What also makes these videos – along with the recipes – exceptional is that they are focused on breakfast, the most under-represented meal of the day when it comes to cookbooks, and the lowest in terms of prestige.
Zee says that whenever he meets people on his world tour to promote the book, the comment he hears most frequently is about how the subject of breakfast in China is so unfamiliar.
“Even when it comes to Chinese food, we’re focused on food of the upper classes, of banquets and the masters cooking them,” he says.
“Through this book you can see the craft of food made in the morning and how much can be learned from it – the speed of cooking, the handling of dough and the labour that goes into even simple-seeming things.
“In China and many countries in Asia, food is served and eaten in the blink of an eye but it can take days of preparation, such as chopping and making dough, batters or handmade noodles,” he says.
The recipe for douhua is one of few in the cookbook that captures an age-old technique; Zee was primarily focused on hunting out recipes that reflect the innovation of food in China.

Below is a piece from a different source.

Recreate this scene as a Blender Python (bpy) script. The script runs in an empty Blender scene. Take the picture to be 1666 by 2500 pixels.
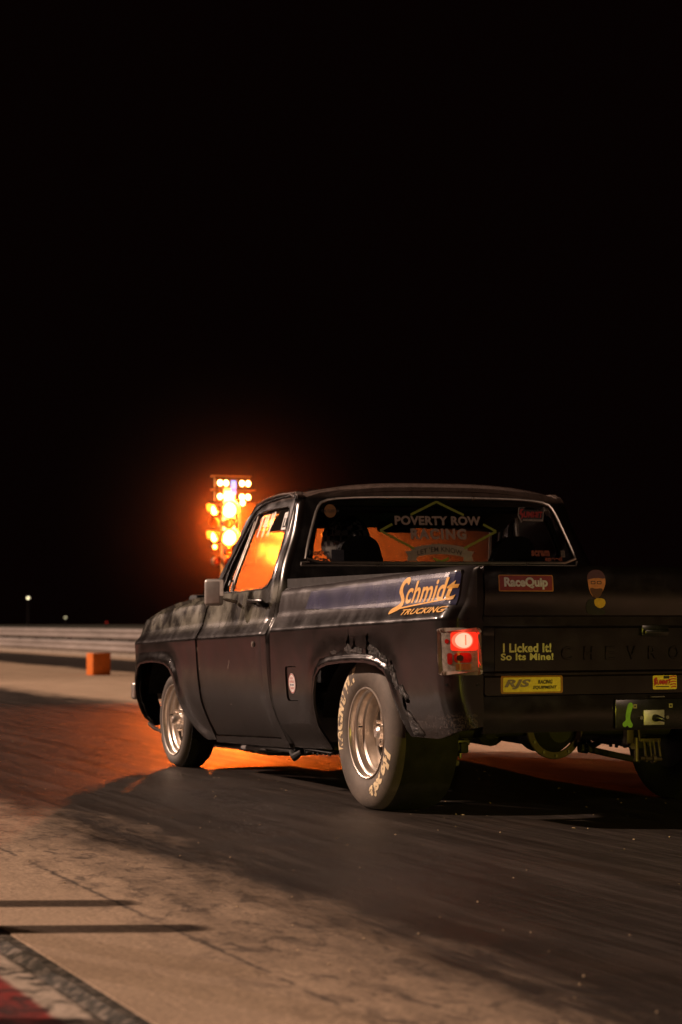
import bpy, bmesh, math, random
from mathutils import Vector, Matrix, noise
random.seed(7)
R = math.radians
sc = bpy.context.scene
COL = sc.collection
PI = math.pi

# ------------------------------------------------------------ camera
cam_d = bpy.data.cameras.new('camera')
cam = bpy.data.objects.new('camera', cam_d); COL.objects.link(cam)
cam.location = (-4.5997, -7.6319, 0.8626)
cam.rotation_euler = (R(90) + 0.05418, 0, -0.38851)
cam_d.sensor_fit = 'VERTICAL'; cam_d.sensor_height = 36.0; cam_d.sensor_width = 24.0
cam_d.lens = 71.17
cam_d.clip_start = 0.05; cam_d.clip_end = 1000
cam_d.dof.use_dof = True
cam_d.dof.focus_distance = 9.0
cam_d.dof.aperture_fstop = 3.4
sc.camera = cam

# ------------------------------------------------------------ world, light, exposure
w = bpy.data.worlds.new('World'); sc.world = w; w.use_nodes = True
wn = w.node_tree; wn.nodes.clear()
wo = wn.nodes.new('ShaderNodeOutputWorld'); wb = wn.nodes.new('ShaderNodeBackground')
wb.inputs[0].default_value = (0.0035, 0.0011, 0.0010, 1); wb.inputs[1].default_value = 0.45
wn.links.new(wb.outputs[0], wo.inputs[0])
sc.view_settings.view_transform = 'Standard'; sc.view_settings.look = 'None'
sc.view_settings.exposure = 0.0; sc.view_settings.gamma = 1.0
sc.cycles.use_denoising = True
sc.cycles.max_bounces = 8; sc.cycles.transparent_max_bounces = 24
sc.cycles.sample_clamp_indirect = 4.0
sc.cycles.volume_step_rate = 2.0

def lamp(name, kind, energy, color, loc=(0, 0, 0), target=None, **kw):
    d = bpy.data.lights.new(name, kind); d.energy = energy; d.color = color
    for k, v in kw.items(): setattr(d, k, v)
    o = bpy.data.objects.new(name, d); COL.objects.link(o); o.location = loc
    if target is not None:
        o.rotation_euler = (Vector(target) - Vector(loc)).to_track_quat('-Z', 'Y').to_euler()
    return o
def sun_dir(az, el):      # az: degrees from +x towards -y that the light travels; el: height of the lamp
    a, e = R(az), R(el)
    return Vector((math.cos(a) * math.cos(e), -math.sin(a) * math.cos(e), -math.sin(e)))
KEY = 3.7
d1 = sun_dir(20, 34)
lamp('key_sun', 'SUN', KEY, (1.0, 0.69, 0.52), (-30, 5, 12), Vector((-30, 5, 12)) + d1, angle=R(1.8))
# the strip's second floodlight, ahead and to the left of the truck
lamp('floodlight', 'SPOT', 18500, (1.0, 0.68, 0.53), (-19, 32.5, 12.6), (0, 0, 0.3), spot_size=R(75), spot_blend=0.5, shadow_soft_size=0.12)
# the yellow flood well behind the camera, dim, catching the tail of the truck
lamp('yellow_flood', 'SPOT', 1500, (1.0, 0.82, 0.07), (-1.6, -13.5, 1.0), (-0.05, 0, 0.14), spot_size=R(10), spot_blend=0.8, shadow_soft_size=0.10)

# dim fill lamp added high behind the camera to lift the roof
lamp('far_fill', 'SPOT', 4200, (1.0, 0.66, 0.48), (6, -34, 13), (0, 0, 1.4), spot_size=R(30), spot_blend=0.7, shadow_soft_size=0.3)

# ------------------------------------------------------------ materials
def newmat(name):
    m = bpy.data.materials.new(name); m.use_nodes = True
    nt = m.node_tree; b = nt.nodes['Principled BSDF']
    return m, nt, b
def N(nt, t, **kw):
    n = nt.nodes.new(t)
    for k, v in kw.items():
        if hasattr(n, k): setattr(n, k, v)
        else: n.inputs[k].default_value = v
    return n
def L(nt, a, b): nt.links.new(a, b)
def ramp(nt, src, stops, interp='LINEAR'):
    n = nt.nodes.new('ShaderNodeValToRGB'); n.color_ramp.interpolation = interp
    e = n.color_ramp.elements
    e[0].position, e[0].color = stops[0][0], (*stops[0][1], 1)
    e[1].position, e[1].color = stops[-1][0], (*stops[-1][1], 1)
    for p, c in stops[1:-1]:
        x = e.new(p); x.color = (*c, 1)
    L(nt, src, n.inputs[0]); return n
def g(v): return (v, v, v)
def coords(nt, scale=(1, 1, 1), rot=(0, 0, 0)):
    tc = nt.nodes.new('ShaderNodeTexCoord'); mp = nt.nodes.new('ShaderNodeMapping')
    mp.inputs['Scale'].default_value = scale; mp.inputs['Rotation'].default_value = rot
    L(nt, tc.outputs['Object'], mp.inputs[0]); return mp.outputs[0]
def noi(nt, vec, scale, detail=5, rough=.6, dist=0):
    n = nt.nodes.new('ShaderNodeTexNoise'); n.inputs['Scale'].default_value = scale
    n.inputs['Detail'].default_value = detail; n.inputs['Roughness'].default_value = rough
    n.inputs['Distortion'].default_value = dist
    L(nt, vec, n.inputs['Vector']); return n.outputs[0]
def mix(nt, fac, a, b):
    n = nt.nodes.new('ShaderNodeMix'); n.data_type = 'RGBA'
    for s, v in ((0, fac), (6, a), (7, b)):
        if isinstance(v, (int, float)): n.inputs[s].default_value = v
        elif isinstance(v, tuple): n.inputs[s].default_value = (*v, 1)
        else: L(nt, v, n.inputs[s])
    return n.outputs[2]
def mth(nt, op, a, b=0.0, c=None, clamp=False):
    n = nt.nodes.new('ShaderNodeMath'); n.operation = op; n.use_clamp = clamp
    for i, v in enumerate((a, b) if c is None else (a, b, c)):
        if isinstance(v, (int, float)): n.inputs[i].default_value = v
        else: L(nt, v, n.inputs[i])
    return n.outputs[0]
def bump(nt, b, h, strength=.3, dist=.01):
    n = nt.nodes.new('ShaderNodeBump'); n.inputs['Strength'].default_value = strength
    n.inputs['Distance'].default_value = dist
    L(nt, h, n.inputs['Height']); L(nt, n.outputs[0], b.inputs['Normal']); return n
def simple(name, col, rough=.5, metal=0.0, var=.25, scale=30, bmp=.05, spec=.5, emit=None, es=0):
    m, nt, b = newmat(name); v = coords(nt)
    n = noi(nt, v, scale)
    lo = tuple(c * (1 - var) for c in col); hi = tuple(min(1, c * (1 + var)) for c in col)
    r = ramp(nt, n, [(.3, lo), (.7, hi)]); L(nt, r.outputs[0], b.inputs['Base Color'])
    rr = ramp(nt, noi(nt, v, scale * .4), [(.3, g(max(.02, rough * .8))), (.7, g(min(1, rough * 1.2)))]); L(nt, rr.outputs[0], b.inputs['Roughness'])
    b.inputs['Metallic'].default_value = metal; b.inputs['Specular IOR Level'].default_value = spec
    if bmp: bump(nt, b, n, bmp, .004)
    if emit: b.inputs['Emission Color'].default_value = (*emit, 1); b.inputs['Emission Strength'].default_value = es
    return m
def band(nt, x, lo, hi, soft):       # 1 between lo and hi, soft edges
    a = nt.nodes.new('ShaderNodeMapRange'); a.interpolation_type = 'SMOOTHSTEP'
    a.inputs[1].default_value = lo - soft; a.inputs[2].default_value = lo + soft; L(nt, x, a.inputs[0])
    c = nt.nodes.new('ShaderNodeMapRange'); c.interpolation_type = 'SMOOTHSTEP'
    c.inputs[1].default_value = hi - soft; c.inputs[2].default_value = hi + soft
    c.inputs[3].default_value = 1; c.inputs[4].default_value = 0; L(nt, x, c.inputs[0])
    return mth(nt, 'MULTIPLY', a.outputs[0], c.outputs[0])

def paint_mat():
    """satin black repaint worn through to pale green primer on the shoulder of fender and door, grey dust low down"""
    m, nt, b = newmat('worn_black_paint'); v = coords(nt)
    sx = nt.nodes.new('ShaderNodeSeparateXYZ'); L(nt, v, sx.inputs[0])
    z = mth(nt, 'MULTIPLY_ADD', sx.outputs[1], .029, sx.outputs[2])
    big = noi(nt, v, 2.2, 6, .6, .4); mid = noi(nt, v, 9, 6, .65); fine = noi(nt, v, 60, 4, .7)
    vs = coords(nt, (1, 1, .12)); streak = noi(nt, vs, 26, 4, .6)
    base = ramp(nt, big, [(.3, (.0042, .0029, .0025)), (.7, (.0095, .0064, .0054))]).outputs[0]
    # primer showing
    zone = mth(nt, 'MULTIPLY', band(nt, z, .925, 1.12, .035), band(nt, sx.outputs[1], 2.1, 6, .05))
    left = nt.nodes.new('ShaderNodeMath'); left.operation = 'LESS_THAN'; L(nt, sx.outputs[0], left.inputs[0]); left.inputs[1].default_value = -.86
    zone = mth(nt, 'MULTIPLY', zone, left.outputs[0])
    pn = ramp(nt, noi(nt, v, 6.0, 3, .5, .3), [(.40, g(.05)), (.66, g(1))]).outputs[0]
    mid2 = mth(nt, 'MULTIPLY_ADD', streak, .15, .55)
    prim = mth(nt, 'MULTIPLY', mth(nt, 'MULTIPLY', zone, pn), mid2, clamp=True)
    c = mix(nt, prim, base, (.27, .26, .195))
    # bed side top: greyer worn film
    z2 = mth(nt, 'MULTIPLY', band(nt, z, .93, 1.10, .02), band(nt, sx.outputs[1], -.5, 2.1, .02))
    z2 = mth(nt, 'MULTIPLY', z2, left.outputs[0])
    c = mix(nt, mth(nt, 'MULTIPLY', z2, .42), c, (.10, .092, .095))
    # scuffs
    sc_ = ramp(nt, noi(nt, v, 95, 2, .5), [(.70, g(0)), (.76, g(1))]).outputs[0]
    scm = mth(nt, 'MULTIPLY', sc_, ramp(nt, mid, [(.52, g(0)), (.62, g(.6))]).outputs[0])
    c = mix(nt, mth(nt, 'MULTIPLY', scm, .25), c, (.20, .17, .14))
    # scraped dust on the low rear corner
    low = mth(nt, 'MULTIPLY', band(nt, z, .36, .475, .03), band(nt, sx.outputs[1], -.2, .42, .05))
    dn = ramp(nt, noi(nt, v, 75, 6, .75), [(.46, g(0)), (.64, g(1))]).outputs[0]
    c = mix(nt, mth(nt, 'MULTIPLY', mth(nt, 'MULTIPLY', low, dn), left.outputs[0]), c, (.085, .062, .052))
    roofz = band(nt, z, 1.588, 3, .015)
    c = mix(nt, mth(nt, 'MULTIPLY', roofz, ramp(nt, streak, [(.3, g(.55)), (.7, g(1))]).outputs[0]), c, (.17, .125, .105))
    L(nt, c, b.inputs['Base Color'])
    r = ramp(nt, mid, [(.3, g(.16)), (.7, g(.27))]).outputs[0]
    L(nt, mix(nt, prim, r, g(.40)), b.inputs['Roughness'])
    b.inputs['Specular IOR Level'].default_value = .72
    h = mth(nt, 'ADD', noi(nt, v, 3.0, 1.0, .4), mth(nt, 'MULTIPLY', fine, .012))
    bump(nt, b, h, .10, .02)
    return m
M = {}
M['paint'] = paint_mat()
M['dark'] = simple('black_underbody', (.012, .011, .010), .7)
M['darkgloss'] = simple('black_gloss_trim', (.01, .01, .01), .25)
M['steel'] = simple('dull_steel', (.22, .20, .18), .45, .8)
M['greypipe'] = simple('grey_painted_pipe', (.30, .28, .27), .5, .2)
M['olive'] = simple('dull_zinc_hardware', (.085, .062, .045), .5, .5)
M['zinc'] = simple('brushed_aluminium_plate', (.55, .54, .5), .42, .6, .15, 80)
M['trim'] = simple('tarnished_chrome_trim', (.62, .57, .52), .32, .9, .12)
M['seal'] = simple('rubber_seal', (.012, .012, .012), .6)
M['interior'] = simple('dark_interior_vinyl', (.035, .03, .028), .7)
M['headliner'] = simple('dark_headliner', (.02, .018, .017), .85)
M['suit'] = simple('black_race_suit', (.012, .012, .014), .8)
M['skin'] = simple('skin', (.45, .27, .19), .5, bmp=.02, var=.08)
M['orange'] = simple('orange_foam', (.85, .20, .02), .75, var=.15, scale=14)
M['concrete'] = simple('concrete', (.32, .27, .22), .8, var=.2, scale=9)
M['white'] = simple('white_shoe_polish', (.85, .84, .82), .6, var=.1)
M['amber_lens'] = simple('amber_lens', (.8, .3, .02), .2)
M['seat'] = simple('black_seat_shell', (.012, .012, .014), .6)
M['mirrorback'] = simple('scuffed_chrome', (.48, .45, .42), .38, .55, .1, 50)
def dec(name, col, rough=.5, var=.18): 
    if name not in M: M[name] = simple(name, col, rough, var=var, scale=55, bmp=0)
    return M[name]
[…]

He first came across jidan hanbao – little pancake batter “pucks” stuffed with a fried egg, a smidgen of pork and a healthy sprinkling of white pepper – at the breakfast market in Qingdao, Shandong province, but they can be found across China, especially near universities.
The burger-like snacks are inspired by McDonald’s sausage and egg McMuffin, and brushed with a sauce that Zee says is similar to HP sauce, a British condiment made with tomatoes and tamarind extract.
“Many of them are cooked together in a custom pan – young people are in a rush, they want to grab something and go rather than wait for their jianbing [Chinese folded crepe] that takes 45-50 seconds to make each time, resulting in a long line. You can also make more money from 20 at a time in a pan,” Zee says.
“It’s just one of the countless small examples of innovation in breakfasts, and food in general, in China, where efficiency and convenience rule, where everything is done à la minute, and where customers want transparency of service, the promise of hygiene with freshly cooked food, and a bit of the theatre of cooking.”
Another innovative recipe in Zao Fan: Breakfast of China is one that Zee created himself: coffee eggs.
Along with chapters dedicated to food categories such as noodles, grains, and sauces and pickles, Zee includes a chapter on the barely known breakfast items of the Xibonese people, originally from Jilin province in northeast China (where around 200,000 still live) but now also living in Xinjiang, on the opposite side of the country, after 18,000 soldiers were relocated there in the 1700s.
Zee includes recipes for milk skin and salty milk tea, soft and fluffy Xibonese bread, garlic chive and red pepper salad, and Xibonese slaw with lotus root, carrot and radish.
While dim sum culture originated in Guangzhou, southern China, it evolved at a greater pace and with more diversity and depth in Hong Kong.
Now Zee sees Hong Kong dim sum culture seeping back into mainland China, and bringing with it many dishes and traditions that did not exist there 150 years ago.
“As an independent colony, Hong Kong took on the crown of culinary superiority from post-revolution China. Hong Kong became an exciting, modern, global beacon of dining where the fabulous of the world would go to eat dim sum at The Peninsula hotel or at Maxim’s [Palace],” Zee says.
“Dim sum in China meanwhile evolved into a business meeting with a quick two bites and a cup before going back to the office – there’s no tradition of leisurely dim sum with the aunties on Sundays. A full meal at a dim sum restaurant here is like having dinner at Starbucks.”
Now, as the quintessential experience of dim sum with trolley service and a full range of dishes is becoming less easy to find in Hong Kong, it is becoming more popular in mainland China.
A branch of the popular Hong Kong dim sum restaurant Seventh Son has opened in Shanghai offering a full trolley service and high-quality dim sum classics.
“Locals now see dim sum as ‘Hong Kong food’,” Zee says.
“Perhaps we can see this evolution of Hong Kong’s cultural identity through food, this idea of cultural separation through food, as a way to weather the storm of rejoining China,” he adds.
Zao Fan: Breakfast of China is published by Bloomsbury.